**TASK REQUIREMENTS**
Locate all lines with the word "pixels". Copy them.

**EXERCISE MATERIAL**
==*==

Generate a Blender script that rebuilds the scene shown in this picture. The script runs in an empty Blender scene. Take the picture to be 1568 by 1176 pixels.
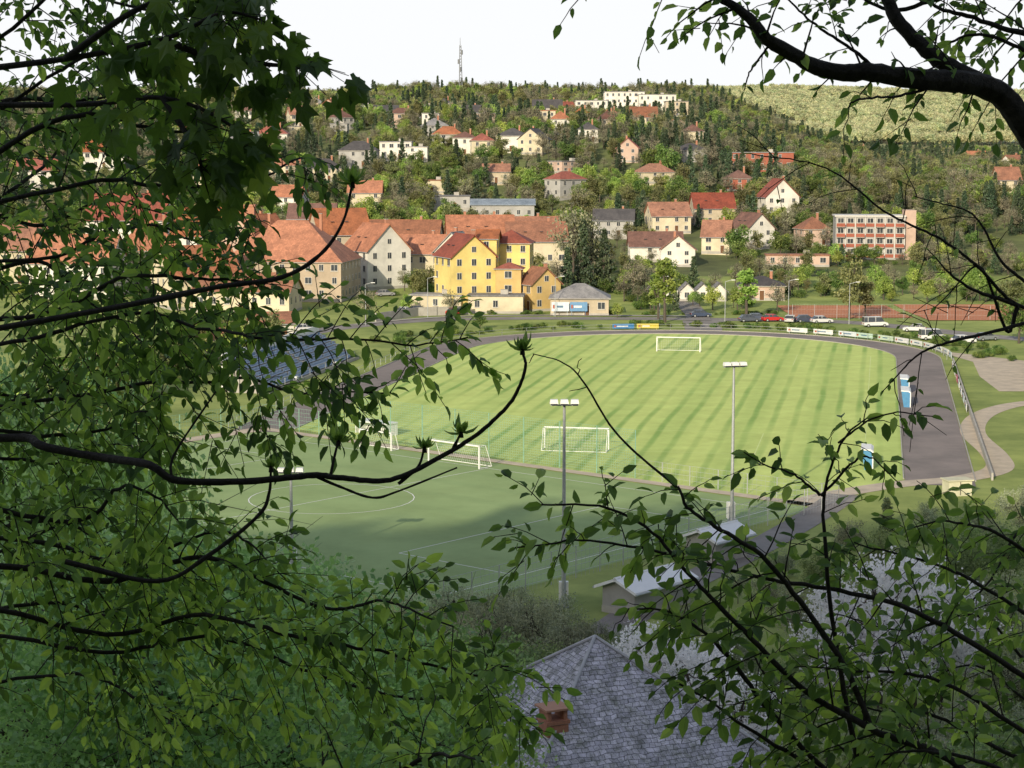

==*==

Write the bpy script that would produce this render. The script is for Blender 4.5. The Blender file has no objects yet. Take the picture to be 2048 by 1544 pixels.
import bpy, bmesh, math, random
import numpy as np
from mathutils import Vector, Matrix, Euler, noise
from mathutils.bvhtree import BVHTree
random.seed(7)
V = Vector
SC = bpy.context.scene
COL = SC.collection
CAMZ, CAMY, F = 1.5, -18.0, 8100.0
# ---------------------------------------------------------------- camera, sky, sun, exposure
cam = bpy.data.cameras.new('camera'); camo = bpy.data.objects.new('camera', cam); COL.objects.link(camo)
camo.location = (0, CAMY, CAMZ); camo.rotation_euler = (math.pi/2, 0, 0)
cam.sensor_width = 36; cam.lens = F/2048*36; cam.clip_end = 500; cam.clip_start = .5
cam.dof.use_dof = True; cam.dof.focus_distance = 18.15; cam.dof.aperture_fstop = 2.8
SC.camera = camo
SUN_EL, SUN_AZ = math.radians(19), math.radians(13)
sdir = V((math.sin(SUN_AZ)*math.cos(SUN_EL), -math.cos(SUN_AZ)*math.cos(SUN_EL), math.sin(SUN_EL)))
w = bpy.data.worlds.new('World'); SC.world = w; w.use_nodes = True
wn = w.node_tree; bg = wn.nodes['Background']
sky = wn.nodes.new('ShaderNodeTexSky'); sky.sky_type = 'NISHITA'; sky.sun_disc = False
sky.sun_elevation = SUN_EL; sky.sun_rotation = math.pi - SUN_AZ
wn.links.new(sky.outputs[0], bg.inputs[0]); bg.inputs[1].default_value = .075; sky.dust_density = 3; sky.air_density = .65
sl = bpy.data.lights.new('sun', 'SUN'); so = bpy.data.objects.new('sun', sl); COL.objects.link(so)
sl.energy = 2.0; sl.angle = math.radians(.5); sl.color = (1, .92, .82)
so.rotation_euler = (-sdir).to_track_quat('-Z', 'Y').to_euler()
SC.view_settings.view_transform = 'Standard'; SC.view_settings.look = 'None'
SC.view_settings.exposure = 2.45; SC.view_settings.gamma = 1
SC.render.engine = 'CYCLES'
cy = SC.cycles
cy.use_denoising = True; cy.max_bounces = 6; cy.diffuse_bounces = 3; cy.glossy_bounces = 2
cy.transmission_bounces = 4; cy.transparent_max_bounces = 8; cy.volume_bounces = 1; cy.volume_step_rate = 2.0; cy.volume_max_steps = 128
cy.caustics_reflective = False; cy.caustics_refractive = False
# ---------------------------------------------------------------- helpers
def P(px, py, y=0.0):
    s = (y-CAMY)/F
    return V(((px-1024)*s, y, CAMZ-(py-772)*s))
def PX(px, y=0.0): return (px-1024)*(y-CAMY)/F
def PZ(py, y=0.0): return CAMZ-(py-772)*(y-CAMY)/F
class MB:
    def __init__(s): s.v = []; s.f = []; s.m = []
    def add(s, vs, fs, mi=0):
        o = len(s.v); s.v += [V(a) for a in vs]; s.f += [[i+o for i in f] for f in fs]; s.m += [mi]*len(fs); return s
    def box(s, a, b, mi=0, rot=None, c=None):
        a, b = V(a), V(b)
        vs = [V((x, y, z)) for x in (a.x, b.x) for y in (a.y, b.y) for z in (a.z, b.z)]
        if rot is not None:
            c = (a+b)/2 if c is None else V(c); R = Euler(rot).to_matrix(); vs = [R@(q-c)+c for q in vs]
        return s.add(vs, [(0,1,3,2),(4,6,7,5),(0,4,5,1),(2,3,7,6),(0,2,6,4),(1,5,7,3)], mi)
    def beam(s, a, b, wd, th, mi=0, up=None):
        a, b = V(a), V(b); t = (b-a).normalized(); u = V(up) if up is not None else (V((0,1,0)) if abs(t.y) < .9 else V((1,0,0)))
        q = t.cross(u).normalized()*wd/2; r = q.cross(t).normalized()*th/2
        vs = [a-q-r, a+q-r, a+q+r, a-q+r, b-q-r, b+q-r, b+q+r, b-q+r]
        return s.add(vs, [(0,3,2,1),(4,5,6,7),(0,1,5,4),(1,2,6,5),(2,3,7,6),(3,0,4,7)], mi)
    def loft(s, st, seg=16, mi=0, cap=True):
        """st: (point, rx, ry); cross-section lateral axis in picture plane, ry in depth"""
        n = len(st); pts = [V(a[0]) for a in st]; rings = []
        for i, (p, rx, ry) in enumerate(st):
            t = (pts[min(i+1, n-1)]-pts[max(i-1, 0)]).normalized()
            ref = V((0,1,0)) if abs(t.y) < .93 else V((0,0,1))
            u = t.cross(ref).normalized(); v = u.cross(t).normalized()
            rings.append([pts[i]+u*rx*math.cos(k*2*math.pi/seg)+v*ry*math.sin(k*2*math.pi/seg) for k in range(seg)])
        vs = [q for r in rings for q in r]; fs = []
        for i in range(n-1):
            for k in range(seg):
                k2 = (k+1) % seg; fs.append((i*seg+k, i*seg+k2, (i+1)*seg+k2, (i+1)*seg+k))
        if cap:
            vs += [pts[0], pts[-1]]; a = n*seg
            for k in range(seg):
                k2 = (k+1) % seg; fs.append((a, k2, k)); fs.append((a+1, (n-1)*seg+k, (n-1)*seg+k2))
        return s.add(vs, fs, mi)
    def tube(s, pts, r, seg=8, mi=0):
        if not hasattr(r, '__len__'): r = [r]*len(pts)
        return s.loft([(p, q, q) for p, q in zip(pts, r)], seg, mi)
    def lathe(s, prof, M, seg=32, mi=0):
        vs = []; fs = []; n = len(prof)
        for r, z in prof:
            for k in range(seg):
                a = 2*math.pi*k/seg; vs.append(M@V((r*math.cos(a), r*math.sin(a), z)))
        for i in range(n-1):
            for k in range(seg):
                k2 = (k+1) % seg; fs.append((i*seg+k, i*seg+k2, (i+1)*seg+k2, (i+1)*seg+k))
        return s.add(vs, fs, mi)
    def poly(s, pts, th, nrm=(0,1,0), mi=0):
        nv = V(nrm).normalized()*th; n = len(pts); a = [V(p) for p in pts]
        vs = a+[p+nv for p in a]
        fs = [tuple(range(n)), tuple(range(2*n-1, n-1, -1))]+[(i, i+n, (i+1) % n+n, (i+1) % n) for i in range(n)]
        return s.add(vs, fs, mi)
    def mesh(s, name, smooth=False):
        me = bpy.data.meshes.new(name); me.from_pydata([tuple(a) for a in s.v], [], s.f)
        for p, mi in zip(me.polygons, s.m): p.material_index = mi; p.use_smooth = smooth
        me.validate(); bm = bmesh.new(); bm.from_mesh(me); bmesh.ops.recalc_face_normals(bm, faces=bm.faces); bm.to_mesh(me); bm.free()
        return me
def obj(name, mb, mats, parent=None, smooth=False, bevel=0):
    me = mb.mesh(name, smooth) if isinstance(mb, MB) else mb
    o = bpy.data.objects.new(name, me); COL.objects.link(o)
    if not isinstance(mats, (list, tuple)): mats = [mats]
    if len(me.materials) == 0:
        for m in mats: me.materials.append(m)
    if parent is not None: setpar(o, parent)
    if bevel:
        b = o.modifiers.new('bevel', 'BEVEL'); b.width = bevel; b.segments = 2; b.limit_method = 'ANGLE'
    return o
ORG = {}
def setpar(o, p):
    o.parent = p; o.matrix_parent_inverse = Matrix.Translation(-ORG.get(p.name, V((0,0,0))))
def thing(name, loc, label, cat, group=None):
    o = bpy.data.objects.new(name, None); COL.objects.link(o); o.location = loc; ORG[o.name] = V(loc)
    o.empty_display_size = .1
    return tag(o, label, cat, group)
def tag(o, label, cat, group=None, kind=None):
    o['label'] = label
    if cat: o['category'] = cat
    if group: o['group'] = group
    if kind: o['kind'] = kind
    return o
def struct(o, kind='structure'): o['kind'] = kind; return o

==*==

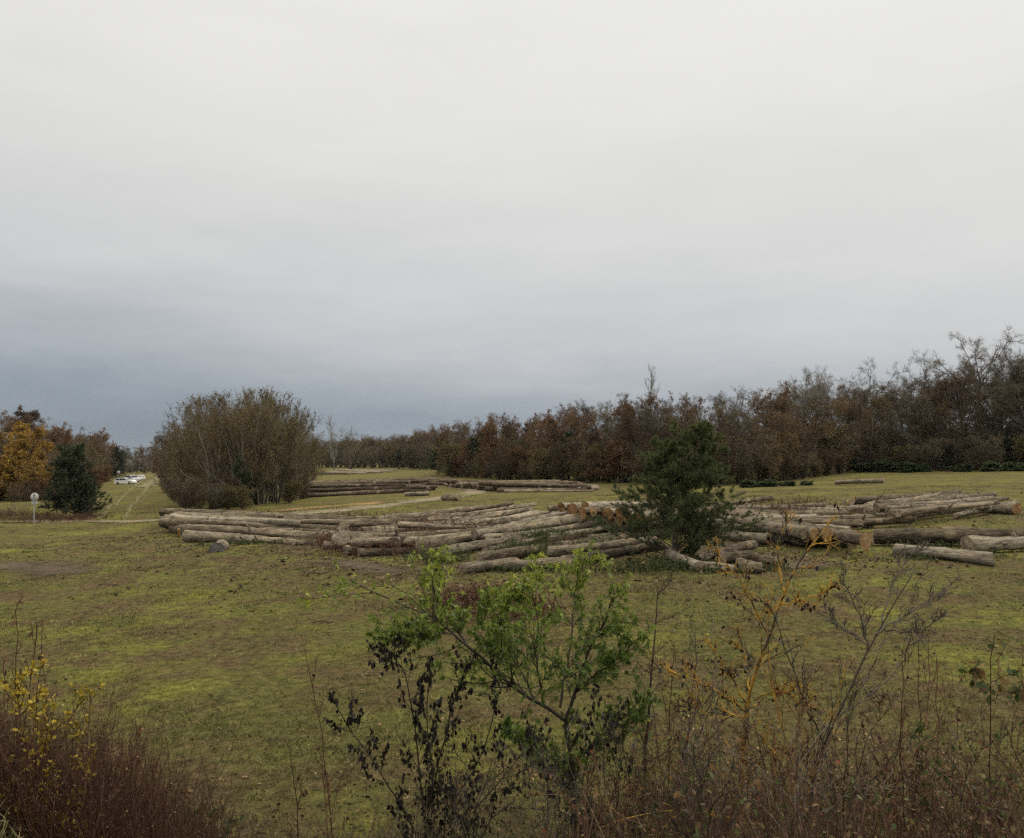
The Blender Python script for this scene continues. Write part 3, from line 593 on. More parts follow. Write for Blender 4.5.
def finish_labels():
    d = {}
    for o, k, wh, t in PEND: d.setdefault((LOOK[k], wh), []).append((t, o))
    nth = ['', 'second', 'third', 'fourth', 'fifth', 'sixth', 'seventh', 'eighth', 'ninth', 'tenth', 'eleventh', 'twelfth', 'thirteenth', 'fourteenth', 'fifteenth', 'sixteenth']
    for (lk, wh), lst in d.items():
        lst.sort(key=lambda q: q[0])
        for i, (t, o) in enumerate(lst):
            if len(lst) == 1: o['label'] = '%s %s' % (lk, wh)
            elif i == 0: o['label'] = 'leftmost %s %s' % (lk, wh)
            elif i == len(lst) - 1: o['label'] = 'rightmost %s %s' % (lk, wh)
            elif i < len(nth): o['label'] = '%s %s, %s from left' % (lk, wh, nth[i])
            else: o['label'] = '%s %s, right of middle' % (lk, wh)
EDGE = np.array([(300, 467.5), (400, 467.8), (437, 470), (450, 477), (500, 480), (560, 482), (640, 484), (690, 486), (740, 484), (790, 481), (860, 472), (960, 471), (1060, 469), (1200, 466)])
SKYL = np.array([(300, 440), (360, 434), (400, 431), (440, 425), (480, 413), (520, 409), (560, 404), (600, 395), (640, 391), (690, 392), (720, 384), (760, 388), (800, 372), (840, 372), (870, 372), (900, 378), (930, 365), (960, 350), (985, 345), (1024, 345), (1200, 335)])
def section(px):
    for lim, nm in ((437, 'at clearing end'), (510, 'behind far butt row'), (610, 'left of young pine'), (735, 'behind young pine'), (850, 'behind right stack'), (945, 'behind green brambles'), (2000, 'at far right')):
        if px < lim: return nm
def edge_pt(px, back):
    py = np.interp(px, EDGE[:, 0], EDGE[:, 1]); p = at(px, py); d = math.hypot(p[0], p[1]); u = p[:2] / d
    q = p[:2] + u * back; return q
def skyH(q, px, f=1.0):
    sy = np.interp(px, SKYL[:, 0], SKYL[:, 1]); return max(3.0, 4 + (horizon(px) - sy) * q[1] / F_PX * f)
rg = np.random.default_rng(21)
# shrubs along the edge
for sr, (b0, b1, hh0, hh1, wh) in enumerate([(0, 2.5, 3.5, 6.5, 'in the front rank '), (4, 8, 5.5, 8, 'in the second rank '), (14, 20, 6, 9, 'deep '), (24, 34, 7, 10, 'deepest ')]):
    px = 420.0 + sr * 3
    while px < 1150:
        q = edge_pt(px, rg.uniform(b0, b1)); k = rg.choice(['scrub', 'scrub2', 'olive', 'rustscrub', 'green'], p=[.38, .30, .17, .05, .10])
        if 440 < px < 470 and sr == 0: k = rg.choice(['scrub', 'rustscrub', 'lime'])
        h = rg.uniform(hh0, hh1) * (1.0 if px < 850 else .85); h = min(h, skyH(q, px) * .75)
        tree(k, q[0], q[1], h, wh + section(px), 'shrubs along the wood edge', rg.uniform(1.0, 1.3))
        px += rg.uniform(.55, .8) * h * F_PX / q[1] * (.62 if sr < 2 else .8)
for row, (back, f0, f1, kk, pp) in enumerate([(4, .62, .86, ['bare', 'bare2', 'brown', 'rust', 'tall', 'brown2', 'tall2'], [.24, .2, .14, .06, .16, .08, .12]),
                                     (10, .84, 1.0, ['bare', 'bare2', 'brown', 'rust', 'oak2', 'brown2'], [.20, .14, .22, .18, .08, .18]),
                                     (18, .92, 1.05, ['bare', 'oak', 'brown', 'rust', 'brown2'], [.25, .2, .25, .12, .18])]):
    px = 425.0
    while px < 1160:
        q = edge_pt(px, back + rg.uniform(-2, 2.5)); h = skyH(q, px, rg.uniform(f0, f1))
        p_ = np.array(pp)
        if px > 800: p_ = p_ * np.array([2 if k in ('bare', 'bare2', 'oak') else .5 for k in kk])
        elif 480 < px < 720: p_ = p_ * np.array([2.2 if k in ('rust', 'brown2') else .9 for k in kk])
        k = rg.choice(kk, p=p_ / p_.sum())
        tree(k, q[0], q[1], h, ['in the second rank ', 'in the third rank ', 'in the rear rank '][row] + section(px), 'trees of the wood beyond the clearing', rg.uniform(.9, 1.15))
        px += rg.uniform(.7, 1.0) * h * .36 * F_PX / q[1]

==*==

**ANSWER TO THE TASK**
Generate a Blender script that rebuilds the scene shown in this picture. The script runs in an empty Blender scene. Take the picture to be 1568 by 1176 pixels.
Write the bpy script that would produce this render. The script is for Blender 4.5. The Blender file has no objects yet. Take the picture to be 2048 by 1544 pixels.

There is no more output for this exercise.